Ты видишь, Ангерран де Мариньи
Был так велик и так вознесся ввысь…
Он поднялся на столь высокую ступень;
Но все его желания ушли,
И надежды рухнули в мгновение ока.
[541]Следующим, после могущества, мотивом, появляющимся во второй части того же романа, является влияние Мариньи на правящих особ: «Ангерран, которому король доверял более чем кому бы то ни было из своих советников»
[542] и «он пользовался таким благорасположением папы, что вертел, как хотел, и Папой, и Королем».
[543]
Другой хронист, который представлял себя как глас парижан, Жоффруа Парижский, писал:
О рыцаре, который жил в то время
И правил государством…
Поскольку в его ведении
Находились и король, и королевство, и папство.
Все они были в его руках;
Он вертел ими по своей воле…
Именно ему было доверено
Управление королевством…
Всем королевством он заведовал…
Король ничего не мог сделать
Против воли Ангеррана;
Тому, кто хотел поговорить с королем,
Нужно было идти к Ангеррану.
[544]Эту последнюю идею подхватил также Жан де Сен-Виктор.
[545] Народ шокировало то, что любой человек, желающий поговорить с королем, непременно сначала должен был обратиться к Ангеррану. Казалось, что камергер захватил власть в государстве. Жоффруа Парижский также обращает внимание на этот факт.
Историческая культура и умение дать политическую оценку в Сен-Дени находились на более высоком уровне развития.
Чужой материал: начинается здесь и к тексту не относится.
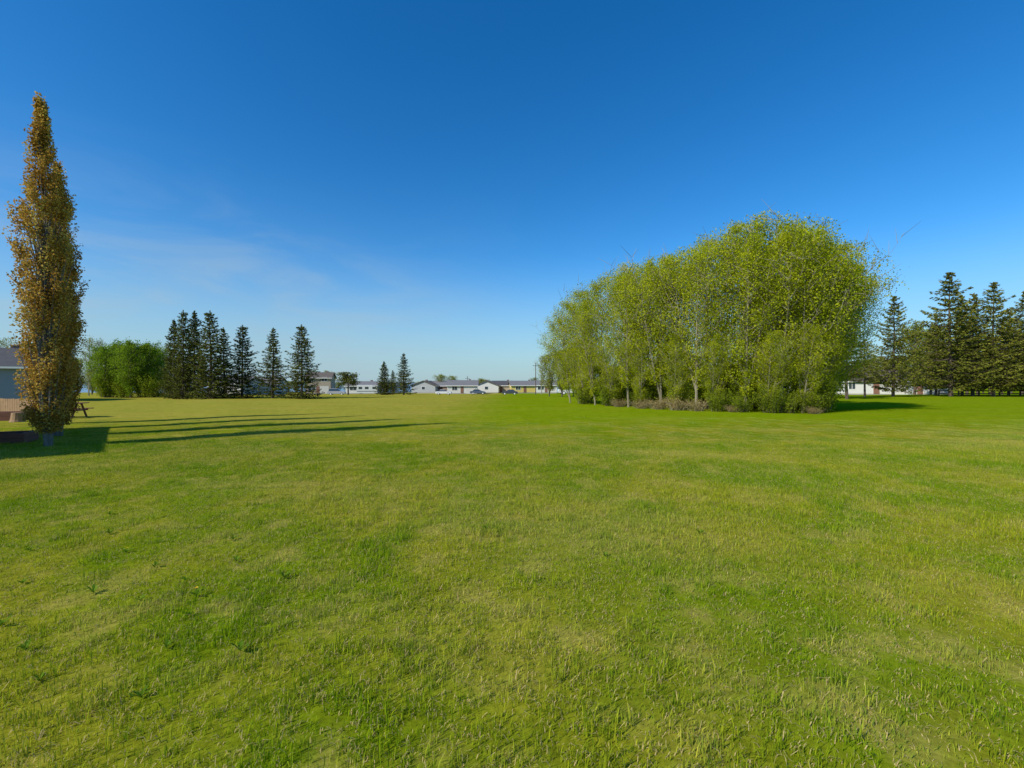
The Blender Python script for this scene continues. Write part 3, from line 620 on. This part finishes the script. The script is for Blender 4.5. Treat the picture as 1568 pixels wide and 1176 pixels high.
def scatter(name, P, rotz, sc, coll):
    me = bpy.data.meshes.new(name); n = len(P); me.vertices.add(n); me.vertices.foreach_set('co', np.asarray(P, np.float32).ravel())
    a = me.attributes.new('rz', 'FLOAT', 'POINT'); a.data.foreach_set('value', np.asarray(rotz, np.float32))
    a = me.attributes.new('sc', 'FLOAT_VECTOR', 'POINT'); a.data.foreach_set('vector', np.asarray(sc, np.float32).ravel())
    o = add_obj(name, me)
    ng = bpy.data.node_groups.new(name + '_gn', 'GeometryNodeTree')
    ng.interface.new_socket('Geometry', in_out='INPUT', socket_type='NodeSocketGeometry'); ng.interface.new_socket('Geometry', in_out='OUTPUT', socket_type='NodeSocketGeometry')
    gi = ng.nodes.new('NodeGroupInput'); gou = ng.nodes.new('NodeGroupOutput'); ip = ng.nodes.new('GeometryNodeInstanceOnPoints')
    ci = ng.nodes.new('GeometryNodeCollectionInfo'); ci.inputs['Collection'].default_value = coll; ci.inputs['Separate Children'].default_value = True; ci.inputs['Reset Children'].default_value = True
    ip.inputs['Pick Instance'].default_value = True
    r1 = ng.nodes.new('GeometryNodeInputNamedAttribute'); r1.data_type = 'FLOAT'; r1.inputs['Name'].default_value = 'rz'
    cx = ng.nodes.new('ShaderNodeCombineXYZ'); s1 = ng.nodes.new('GeometryNodeInputNamedAttribute'); s1.data_type = 'FLOAT_VECTOR'; s1.inputs['Name'].default_value = 'sc'
    l = ng.links.new
    l(gi.outputs[0], ip.inputs['Points']); l(ci.outputs[0], ip.inputs['Instance']); l(r1.outputs[0], cx.inputs['Z']); l(cx.outputs[0], ip.inputs['Rotation']); l(s1.outputs[0], ip.inputs['Scale']); l(ip.outputs[0], gou.inputs[0])
    md = o.modifiers.new('scatter', 'NODES'); md.node_group = ng
    return o
def vn(x, y, s, o=0):
    return .5 + .25 * (np.sin(x * s + o + 1.7 * np.sin(y * s * .8 + o)) + np.sin(y * s * 1.13 + o * 2 + 1.3 * np.sin(x * s * .7)))
st = .5; gx, gy = np.meshgrid(np.arange(-34, 34, st), np.arange(.6, 24, st)); gx = gx.ravel(); gy = gy.ravel()
k = (np.abs(gx) < gy * 1.25 + 2.5); gx = gx[k]; gy = gy[k]
keep = R.uniform(0, 1, len(gx)) < (1 - sm(11, 24, gy)); gx = gx[keep]; gy = gy[keep]
gx = gx + R.uniform(-.05, .05, len(gx)); gy = gy + R.uniform(-.05, .05, len(gy))
hz = .65 + .75 * vn(gx, gy, 1.1, 3) * vn(gx, gy, .45, 1) + R.uniform(0, .2, len(gx)); hz *= 1 - .35 * sm(6, 20, gy)
scatter('grass', np.column_stack([gx, gy, terrain(gx, gy)]), R.integers(0, 4, len(gx)) * math.pi / 2 + R.normal(0, .15, len(gx)), np.column_stack([np.ones(len(gx)), np.ones(len(gx)), hz]), col)
n = 11000; d_ = np.sqrt(R.uniform(1.3 ** 2, 13 ** 2, n)); tt = R.uniform(-1.25, 1.25, n); px_, py_ = d_ * tt, d_
kk = vn(px_, py_, 1.6, 5) * .4 + vn(px_, py_, .5, 2) * .3 + R.normal(0, .22, n) > .45; px_, py_ = px_[kk], py_[kk]
s_ = R.uniform(.5, 1.2, len(px_))
scatter('tall_grass', np.column_stack([px_, py_, terrain(px_, py_)]), R.uniform(0, 6.28, len(px_)), np.column_stack([s_, s_, s_]), col2)

# dandelions
M_dl = leafmat('dandelion_leaf', (.09, .16, .012), (.13, .24, .018), (.20, .32, .03), .35)
M_dy = solid('dandelion_petal', (.75, .52, .02), .7, .1)
def dandelion(seed, flower):
    rr = np.random.default_rng(seed); g = Geo()
    for k in range(10):
        a = k * 2.4 + rr.normal(0, .3); Ln = rr.uniform(.05, .10); el = rr.uniform(.6, 1.3); wv = .007
        q = np.linspace(0, 1, 5); r_ = Ln * q * math.cos(el); z = Ln * (math.sin(el) * q - .4 * q ** 2 * math.sin(el)) + .01
        c_ = np.column_stack([np.cos(a) * r_, np.sin(a) * r_, z]); wd = wv * np.array([.3, .8, 1., 1.15, .1]); sd = np.array([-math.sin(a), math.cos(a), .15])
        V = np.concatenate([c_ - sd * wd[:, None], c_ + sd * wd[:, None]]); g.add(V, [[i, i + 1, 5 + i + 1, 5 + i] for i in range(4)], 0, rr.uniform(.2, .8))
    if flower:
        tube(g, [(0, 0, 0), (.01, 0, .04), (.012, .005, .065)], [.003, .0025, .0025], 5, 0)
        for k in range(26):
            a = k * 2.4; r_ = .012 * math.sqrt((k + 1) / 26); p = np.array([.012 + math.cos(a) * r_ * .4, .005 + math.sin(a) * r_ * .4, .067 + .003 * (1 - k / 26)]); s = np.array([-math.sin(a), math.cos(a), 0]) * .003; e_ = p + np.array([math.cos(a), math.sin(a), .3]) * .009
            g.add([p - s * .5, p + s * .5, e_ + s, e_ - s], [[0, 1, 2, 3]], 1)
    return g.mesh('dandelion', [M_dl, M_dy])
DL = [dandelion(i, i == 3) for i in range(4)]
spots = [(-2.35, 3.3), (-2.5, 3.6), (-2.9, 3.55), (-2.2, 2.9), (-1.7, 2.85), (-3.4, 3.7), (-3.9, 4.6), (-3.0, 4.9), (-2.6, 4.3), (-3.3, 4.2), (-4.6, 5.2), (-1.95, 3.9), (-2.7, 2.6), (-2.0, 2.45), (-5.3, 6.0), (-5.0, 4.7), (.9, 4.4), (2.1, 5.1), (-.3, 5.2), (-3.6, 3.2), (-4.2, 3.9), (-3.1, 2.9), (-2.8, 3.9)]
for i, (x, y) in enumerate(spots):
    s = random.uniform(.7, 1.15); add_obj('dandelion', DL[3] if i in (1, 6, 14) else DL[i % 3], (x, y, tz(x, y)), (0, 0, random.uniform(0, 6)), (s, s, s))
print('objects', len(scene.objects))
Последователь Гильома де Нанжи, творивший какое-то время спустя после смерти Филиппа Красивого, расценивает Мариньи как главного и основного советника этого короля,
[546] он говорит о том, что Мариньи держал в руках бразды правления всего государства, «как майордом
[547]», более того, все самые щекотливые вопросы решались с pro участием и все повиновались любому его указанию, как приказу своего господина.
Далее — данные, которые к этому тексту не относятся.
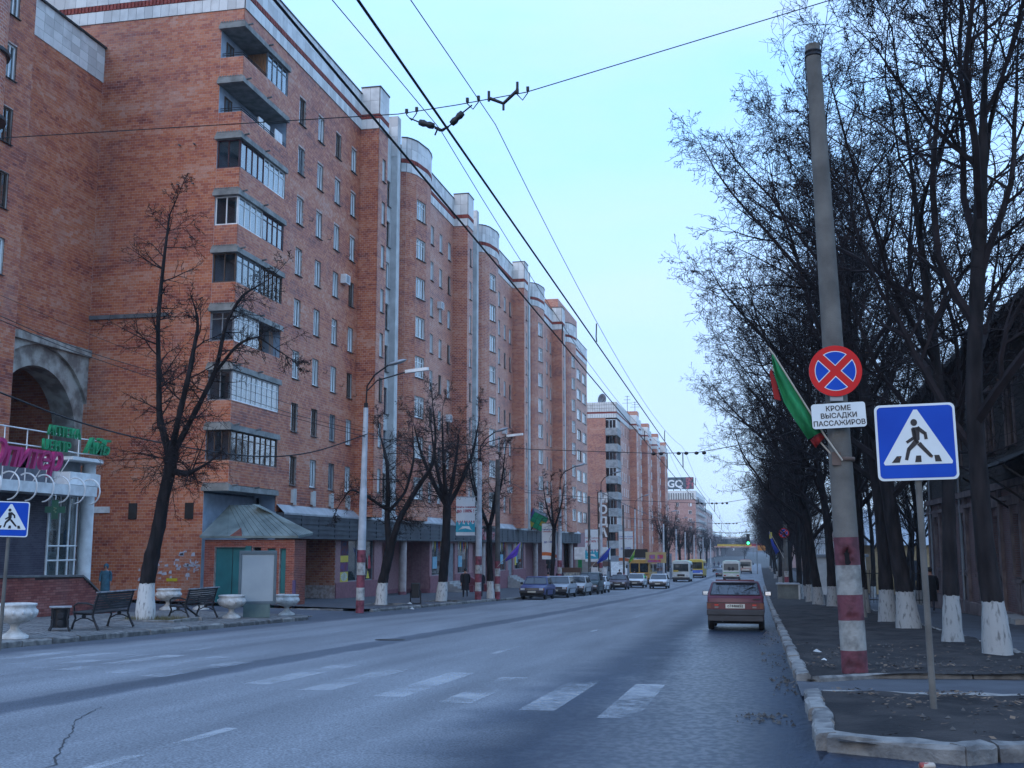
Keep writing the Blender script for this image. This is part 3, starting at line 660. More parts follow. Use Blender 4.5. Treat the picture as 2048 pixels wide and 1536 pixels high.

[548] Так, автор «Больших Французских Хроник», желая выразить это положение вещей в двух наиболее подходящих словах, придумал ставшую знаменитой формулу, которую многие историки XVIII в. впоследствии воспринимали буквально: «Ангерран де Мариньи, его ‹короля› коадъютор и главный правитель королевства Франции»,
[549] и через несколько страниц повторил еще раз: «Ангерран де Мариньи, коадъютор и правитель его королевства».
[550]
Мы не будем долго задерживаться на рассмотрении свидетельств хронистов, которые, по всей видимости, получили информацию из вторых или даже из третьих рук. Жиль Ле Мюизи, ставший свидетелем переговоров в Турне, о которых мы поговорим чуть дальше, написал: Мариньи заведовал всеми делами в государстве, и ничего не делалось без его на то согласия, поскольку король был к нему благосклонен более, чем к другим.
[551] Епископ Лодева, Бернар Ги, отметил в своих «Flores chronicorum», что во времена короля Филиппа Мариньи считали вторым по важности после короля лицом в государстве, но не за его заслуги, а в первую очередь потому, что сей «второй королек» управлял делами королевства простым движением руки;
[552] эти же эпитеты мы находим в «Хронике Короля Франции».
[553] Жан де Конде, творивший летом 1315 г. в Эно, откликнулся на сказанное монахом Сен-Дени в своем «Слове о сеньоре де Мариньи»:
Король без него ничего не делает,
Он же может повелевать и действовать…
[554]В «Хронографии Короля Франков» мы читаем о том, что Мариньи был советником, без чьего согласия и одобрения при дворе практически ничего не происходило,
[555] а в «Истории и хрониках Фландрии» отмечено, что он «был как будто господином Короля, и все проходило через него».
[556] В «Новой хронике Нормандии» Ангерран назван «хранителем всего королевства Франции», одно слово которого решало, быть ли в стране миру или войне.
[557] В «Старинных хрониках Фландрии» говорится о том, что «у короля Филиппа Красивого долгое время был помощник, к которому он был очень привязан, так как, следуя его советам, он сделал очень многое…».
[558] Наконец, Пьер Кошон наградил Мариньи титулом «господина советника» короля.